Tag Archives: House of Cards

The best of intentions

13 Feb

The week has flown by. Work, work, work, catching up with friends, getting lots of sleep (I seem to need ten hours a night since I was ill). And now the week is about to be punctuated by Friday. Valentine’s Day.

Well, I am spending Valentine’s Day celebrating my most enduring relationship and greatest love of all – Netflix. I will be bingeing on House of Cards Season Two. I’m not even going to feel bad about that. But wait. A twist in the plot. I will not be bingeing alone. Oh no. My new Irish friend is coming over to watch with me. And to eat pizza. There is so much that is unexpected about this situation. Not least the pizza element.

Then, on Saturday evening we’re going out to eat. 

My Mum is part Italian. Which means I am blessed with dark, dark hair and was born with the ability to cook a mean aubergine parmigiana. Irish Two is yet to sample my cooking skills, other than pizza. He called me the other night and asked if I like going to Italian restaurants or prefer to have it homecooked. I told him that I love going to Italian restaurants, “If they’re good.”

Well, Irish Two went ahead and booked the swankiest Italian in London for Saturday night. Theo Randall’s at the Intercontinental on Park Lane. 

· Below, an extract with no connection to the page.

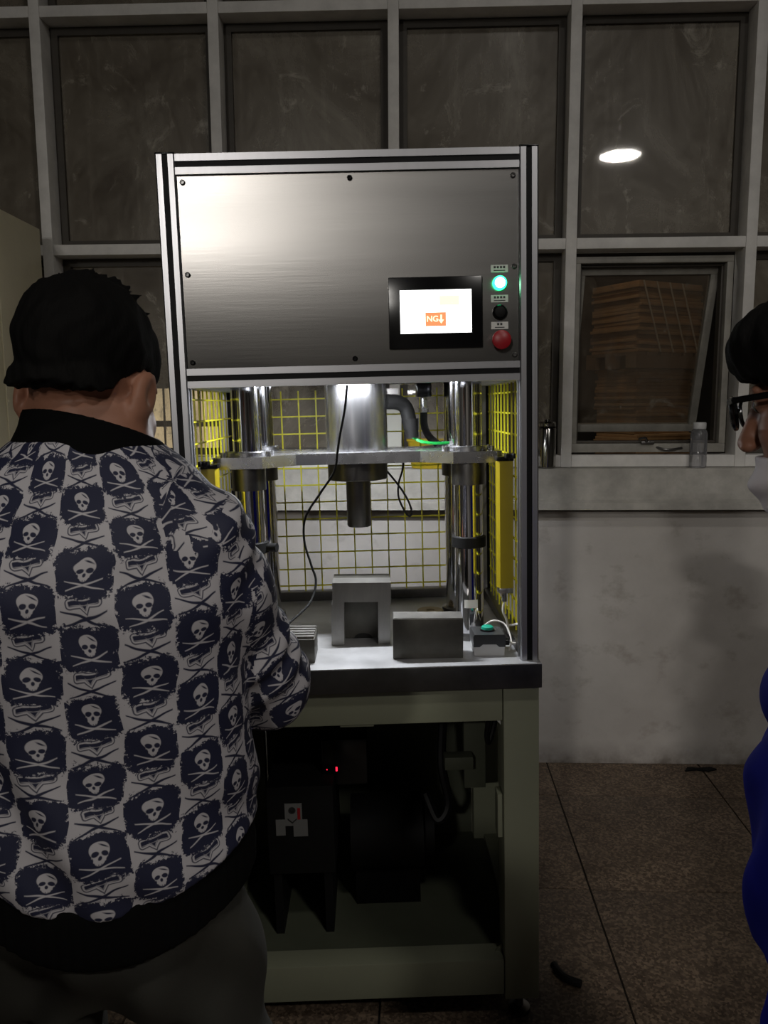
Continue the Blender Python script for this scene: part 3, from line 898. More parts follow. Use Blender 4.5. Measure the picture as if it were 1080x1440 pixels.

If you don’t know London, Park Lane is, like, well posh.

And this restaurant ain’t cheap.

Which leaves me wondering, who is paying for my dinner?

On all of our early dates, Irish Two and I split the bill. As I mentioned before, I am all about paying my own way. But I’d rather take turns. There is something spectacularly unromantic about gazing at each other across the table, touching hands, and then the moment the bill lands you both whip out your Amex and start doing complicated calculations with regards to the tip. Not cool.

Last Saturday we spent a small fortune on Negronis and tapas, and when the bill arrived Irish Two asked me, “Am I supposed to pay?” 

I told him, “No, but it’s nice if you offer to.” 

In the end he insisted in paying. And we had sex afterwards, so I feel like he did OK out of the whole situation.

Well, I checked out this place we’re going this Saturday and my wallet felt a little bruised just looking at the menu. I felt sheer panic. So I emailed Irish Two and said, “Wow, this place you have booked looks really beautiful and delicious, but I’m a bit worried about how expensive it is.”

The correct response to this was, of course, “Don’t worry, it’s my treat.”

Oh no. Not from my Irish Two. He responded with a lengthy description of the episode of House of Cards he had just watched, not mentioning Saturday or the financial side of dinner at all.

Sometimes I think Irish Two just needs a bit of training. He was in a relationship for six years that ended a year ago. He doesn’t really know how to date as a grown up. I’ve already told him off for leaving the toilet seat up, not putting a kiss at the end of his emails, and never telling me that I look nice. He actually thanked me for all these advices.

He’s a curious character. But there’s something refreshing about a man who genuinely has no idea what he’s doing. Although the best of intentions.

Because, to be honest, I have no idea what I’m doing either. Although the best of intentions.